"""
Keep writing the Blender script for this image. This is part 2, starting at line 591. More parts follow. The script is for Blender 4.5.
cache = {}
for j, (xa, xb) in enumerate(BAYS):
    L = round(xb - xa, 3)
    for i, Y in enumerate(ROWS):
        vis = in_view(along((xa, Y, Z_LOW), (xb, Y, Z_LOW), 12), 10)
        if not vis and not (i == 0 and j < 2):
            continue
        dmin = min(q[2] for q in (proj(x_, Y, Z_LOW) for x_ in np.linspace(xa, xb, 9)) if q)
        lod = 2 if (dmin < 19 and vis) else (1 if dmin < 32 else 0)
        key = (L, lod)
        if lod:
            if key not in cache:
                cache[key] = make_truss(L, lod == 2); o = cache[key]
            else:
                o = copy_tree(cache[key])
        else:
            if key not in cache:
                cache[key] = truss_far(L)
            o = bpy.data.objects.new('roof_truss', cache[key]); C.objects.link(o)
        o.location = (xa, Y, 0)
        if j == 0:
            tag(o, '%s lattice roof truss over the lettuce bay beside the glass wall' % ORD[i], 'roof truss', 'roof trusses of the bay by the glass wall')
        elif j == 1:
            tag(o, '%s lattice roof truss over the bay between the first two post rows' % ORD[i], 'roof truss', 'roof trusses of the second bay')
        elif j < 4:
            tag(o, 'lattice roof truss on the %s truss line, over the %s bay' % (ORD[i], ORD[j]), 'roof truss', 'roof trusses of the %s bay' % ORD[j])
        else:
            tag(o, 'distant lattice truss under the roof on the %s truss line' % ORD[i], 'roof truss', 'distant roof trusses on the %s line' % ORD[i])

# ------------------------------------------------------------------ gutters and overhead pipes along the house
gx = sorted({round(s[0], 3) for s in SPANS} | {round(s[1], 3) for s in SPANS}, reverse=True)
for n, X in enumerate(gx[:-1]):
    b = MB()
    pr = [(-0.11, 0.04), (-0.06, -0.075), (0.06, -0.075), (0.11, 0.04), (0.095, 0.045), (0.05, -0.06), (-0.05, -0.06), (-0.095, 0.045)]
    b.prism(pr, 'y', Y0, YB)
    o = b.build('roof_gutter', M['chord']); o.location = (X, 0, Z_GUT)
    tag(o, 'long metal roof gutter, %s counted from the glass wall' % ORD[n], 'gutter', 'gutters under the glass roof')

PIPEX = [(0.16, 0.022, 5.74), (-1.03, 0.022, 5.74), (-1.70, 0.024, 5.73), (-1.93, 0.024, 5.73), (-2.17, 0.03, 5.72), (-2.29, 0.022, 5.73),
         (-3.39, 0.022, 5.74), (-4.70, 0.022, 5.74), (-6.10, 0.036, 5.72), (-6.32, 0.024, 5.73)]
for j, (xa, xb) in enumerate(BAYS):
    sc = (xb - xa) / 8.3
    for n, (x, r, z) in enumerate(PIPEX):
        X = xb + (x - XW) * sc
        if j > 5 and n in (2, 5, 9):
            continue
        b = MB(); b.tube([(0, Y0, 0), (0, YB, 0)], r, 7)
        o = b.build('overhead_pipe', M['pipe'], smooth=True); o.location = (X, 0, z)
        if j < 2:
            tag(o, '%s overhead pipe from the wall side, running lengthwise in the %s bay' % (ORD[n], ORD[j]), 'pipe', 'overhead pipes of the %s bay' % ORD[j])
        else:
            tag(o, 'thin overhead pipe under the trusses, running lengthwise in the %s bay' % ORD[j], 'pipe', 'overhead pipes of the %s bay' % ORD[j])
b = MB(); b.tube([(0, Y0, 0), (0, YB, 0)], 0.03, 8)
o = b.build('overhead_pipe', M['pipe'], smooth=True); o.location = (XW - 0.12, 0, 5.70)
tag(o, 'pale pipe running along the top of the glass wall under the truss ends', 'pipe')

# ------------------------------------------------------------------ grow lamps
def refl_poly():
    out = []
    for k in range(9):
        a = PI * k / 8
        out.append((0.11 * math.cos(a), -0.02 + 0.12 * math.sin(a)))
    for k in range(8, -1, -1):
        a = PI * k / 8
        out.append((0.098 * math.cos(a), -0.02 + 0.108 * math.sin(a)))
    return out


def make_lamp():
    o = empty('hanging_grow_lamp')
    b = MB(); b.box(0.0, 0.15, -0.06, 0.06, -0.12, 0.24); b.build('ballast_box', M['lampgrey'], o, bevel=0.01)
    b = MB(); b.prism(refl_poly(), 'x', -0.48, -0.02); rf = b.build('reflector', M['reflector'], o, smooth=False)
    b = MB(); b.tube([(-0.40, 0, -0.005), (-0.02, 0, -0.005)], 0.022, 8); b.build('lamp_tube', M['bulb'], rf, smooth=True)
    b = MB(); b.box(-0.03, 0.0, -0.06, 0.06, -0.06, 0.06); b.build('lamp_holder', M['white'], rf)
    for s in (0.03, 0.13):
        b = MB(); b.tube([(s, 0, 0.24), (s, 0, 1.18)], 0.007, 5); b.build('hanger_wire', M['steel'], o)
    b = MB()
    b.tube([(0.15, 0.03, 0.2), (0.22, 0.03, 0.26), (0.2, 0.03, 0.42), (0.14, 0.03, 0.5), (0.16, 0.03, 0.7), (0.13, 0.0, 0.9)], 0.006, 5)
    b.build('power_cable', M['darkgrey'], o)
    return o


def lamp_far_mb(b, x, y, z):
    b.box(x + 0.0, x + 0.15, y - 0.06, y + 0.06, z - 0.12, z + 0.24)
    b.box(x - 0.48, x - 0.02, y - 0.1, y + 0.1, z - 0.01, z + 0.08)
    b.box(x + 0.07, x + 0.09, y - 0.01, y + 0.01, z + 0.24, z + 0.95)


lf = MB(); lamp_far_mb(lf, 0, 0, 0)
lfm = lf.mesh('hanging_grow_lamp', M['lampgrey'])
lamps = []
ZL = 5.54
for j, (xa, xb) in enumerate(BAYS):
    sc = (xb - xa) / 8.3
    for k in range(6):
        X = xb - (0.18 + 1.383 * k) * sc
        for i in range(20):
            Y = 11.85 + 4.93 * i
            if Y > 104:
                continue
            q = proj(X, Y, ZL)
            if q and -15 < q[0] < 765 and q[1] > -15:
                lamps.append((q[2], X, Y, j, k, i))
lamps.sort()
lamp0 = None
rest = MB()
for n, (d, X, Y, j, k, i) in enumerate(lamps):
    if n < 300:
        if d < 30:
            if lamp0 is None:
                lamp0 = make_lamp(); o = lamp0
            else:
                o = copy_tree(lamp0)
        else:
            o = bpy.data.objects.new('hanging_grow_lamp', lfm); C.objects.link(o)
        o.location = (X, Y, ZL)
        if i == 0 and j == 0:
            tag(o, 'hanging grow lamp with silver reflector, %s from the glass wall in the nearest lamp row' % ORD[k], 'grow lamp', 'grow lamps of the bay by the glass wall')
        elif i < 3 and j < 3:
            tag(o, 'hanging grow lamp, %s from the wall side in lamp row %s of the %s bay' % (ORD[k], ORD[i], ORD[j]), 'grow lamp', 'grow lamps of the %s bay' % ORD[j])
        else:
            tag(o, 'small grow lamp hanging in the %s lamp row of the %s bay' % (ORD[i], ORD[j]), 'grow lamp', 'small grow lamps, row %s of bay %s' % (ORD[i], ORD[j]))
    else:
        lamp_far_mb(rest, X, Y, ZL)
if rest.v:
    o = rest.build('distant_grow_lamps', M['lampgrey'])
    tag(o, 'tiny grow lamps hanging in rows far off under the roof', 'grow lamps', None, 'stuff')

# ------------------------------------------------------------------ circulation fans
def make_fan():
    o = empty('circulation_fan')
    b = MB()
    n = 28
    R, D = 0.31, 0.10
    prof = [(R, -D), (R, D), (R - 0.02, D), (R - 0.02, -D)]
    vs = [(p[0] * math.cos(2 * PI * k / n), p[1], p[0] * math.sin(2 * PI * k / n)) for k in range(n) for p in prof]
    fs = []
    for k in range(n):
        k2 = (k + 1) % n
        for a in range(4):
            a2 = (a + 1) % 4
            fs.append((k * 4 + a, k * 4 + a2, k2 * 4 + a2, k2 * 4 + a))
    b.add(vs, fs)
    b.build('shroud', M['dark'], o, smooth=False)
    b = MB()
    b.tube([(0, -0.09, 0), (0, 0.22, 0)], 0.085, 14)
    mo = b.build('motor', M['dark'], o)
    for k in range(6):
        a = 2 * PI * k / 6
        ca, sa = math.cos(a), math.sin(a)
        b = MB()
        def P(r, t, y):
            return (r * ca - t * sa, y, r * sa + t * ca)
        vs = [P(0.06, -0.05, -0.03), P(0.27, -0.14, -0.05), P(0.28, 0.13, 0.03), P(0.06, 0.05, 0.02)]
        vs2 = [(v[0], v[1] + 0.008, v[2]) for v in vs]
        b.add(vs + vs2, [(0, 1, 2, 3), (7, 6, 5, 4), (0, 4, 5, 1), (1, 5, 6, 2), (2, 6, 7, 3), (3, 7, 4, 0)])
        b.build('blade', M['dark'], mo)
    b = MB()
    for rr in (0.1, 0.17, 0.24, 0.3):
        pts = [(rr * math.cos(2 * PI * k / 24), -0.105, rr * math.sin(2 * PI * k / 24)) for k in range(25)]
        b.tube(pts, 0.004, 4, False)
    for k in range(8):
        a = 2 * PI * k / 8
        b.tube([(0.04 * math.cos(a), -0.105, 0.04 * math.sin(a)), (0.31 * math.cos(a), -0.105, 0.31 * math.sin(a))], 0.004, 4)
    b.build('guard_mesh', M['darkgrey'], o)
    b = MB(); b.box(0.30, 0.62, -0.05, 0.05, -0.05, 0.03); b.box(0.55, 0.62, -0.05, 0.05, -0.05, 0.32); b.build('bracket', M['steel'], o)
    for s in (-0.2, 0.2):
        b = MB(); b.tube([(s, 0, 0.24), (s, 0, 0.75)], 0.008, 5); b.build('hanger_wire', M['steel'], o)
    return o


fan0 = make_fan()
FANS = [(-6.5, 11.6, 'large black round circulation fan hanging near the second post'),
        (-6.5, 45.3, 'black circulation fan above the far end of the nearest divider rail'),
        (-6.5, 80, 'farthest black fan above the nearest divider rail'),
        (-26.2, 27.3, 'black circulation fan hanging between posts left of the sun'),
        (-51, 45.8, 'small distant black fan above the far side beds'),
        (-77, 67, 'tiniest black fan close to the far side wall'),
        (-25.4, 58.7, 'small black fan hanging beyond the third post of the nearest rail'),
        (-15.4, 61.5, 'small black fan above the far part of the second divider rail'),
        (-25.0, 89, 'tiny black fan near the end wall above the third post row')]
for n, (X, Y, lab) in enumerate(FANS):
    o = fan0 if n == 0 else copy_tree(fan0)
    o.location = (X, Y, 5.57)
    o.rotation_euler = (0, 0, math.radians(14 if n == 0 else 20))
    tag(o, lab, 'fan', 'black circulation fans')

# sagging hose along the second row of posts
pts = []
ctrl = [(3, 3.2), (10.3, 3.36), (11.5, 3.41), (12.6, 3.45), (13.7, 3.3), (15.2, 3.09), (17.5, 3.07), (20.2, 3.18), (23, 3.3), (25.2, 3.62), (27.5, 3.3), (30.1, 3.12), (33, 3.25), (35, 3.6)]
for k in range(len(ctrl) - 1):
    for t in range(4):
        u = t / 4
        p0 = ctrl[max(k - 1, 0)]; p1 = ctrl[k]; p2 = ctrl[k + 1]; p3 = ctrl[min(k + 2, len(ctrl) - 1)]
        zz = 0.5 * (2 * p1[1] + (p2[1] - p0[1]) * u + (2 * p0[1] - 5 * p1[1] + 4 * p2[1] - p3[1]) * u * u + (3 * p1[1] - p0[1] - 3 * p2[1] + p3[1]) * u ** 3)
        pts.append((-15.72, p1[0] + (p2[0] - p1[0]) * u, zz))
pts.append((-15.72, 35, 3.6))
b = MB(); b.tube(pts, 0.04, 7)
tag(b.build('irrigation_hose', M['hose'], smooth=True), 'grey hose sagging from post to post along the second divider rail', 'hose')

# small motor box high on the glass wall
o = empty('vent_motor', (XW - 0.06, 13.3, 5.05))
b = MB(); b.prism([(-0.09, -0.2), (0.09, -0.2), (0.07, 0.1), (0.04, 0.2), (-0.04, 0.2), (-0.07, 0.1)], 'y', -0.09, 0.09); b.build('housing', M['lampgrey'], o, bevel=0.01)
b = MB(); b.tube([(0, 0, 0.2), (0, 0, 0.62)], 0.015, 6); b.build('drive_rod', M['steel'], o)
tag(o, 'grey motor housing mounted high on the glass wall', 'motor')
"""
## Stated goal
Please give an exact restatement of only the lines from the beginning of the material above to the line with "tag(o, 'distant lattice", inclusive.

## Written solution
Keep writing the Blender script for this image. This is part 2, starting at line 591. More parts follow. The script is for Blender 4.5.
cache = {}
for j, (xa, xb) in enumerate(BAYS):
    L = round(xb - xa, 3)
    for i, Y in enumerate(ROWS):
        vis = in_view(along((xa, Y, Z_LOW), (xb, Y, Z_LOW), 12), 10)
        if not vis and not (i == 0 and j < 2):
            continue
        dmin = min(q[2] for q in (proj(x_, Y, Z_LOW) for x_ in np.linspace(xa, xb, 9)) if q)
        lod = 2 if (dmin < 19 and vis) else (1 if dmin < 32 else 0)
        key = (L, lod)
        if lod:
            if key not in cache:
                cache[key] = make_truss(L, lod == 2); o = cache[key]
            else:
                o = copy_tree(cache[key])
        else:
            if key not in cache:
                cache[key] = truss_far(L)
            o = bpy.data.objects.new('roof_truss', cache[key]); C.objects.link(o)
        o.location = (xa, Y, 0)
        if j == 0:
            tag(o, '%s lattice roof truss over the lettuce bay beside the glass wall' % ORD[i], 'roof truss', 'roof trusses of the bay by the glass wall')
        elif j == 1:
            tag(o, '%s lattice roof truss over the bay between the first two post rows' % ORD[i], 'roof truss', 'roof trusses of the second bay')
        elif j < 4:
            tag(o, 'lattice roof truss on the %s truss line, over the %s bay' % (ORD[i], ORD[j]), 'roof truss', 'roof trusses of the %s bay' % ORD[j])
        else:
            tag(o, 'distant lattice truss under the roof on the %s truss line' % ORD[i], 'roof truss', 'distant roof trusses on the %s line' % ORD[i])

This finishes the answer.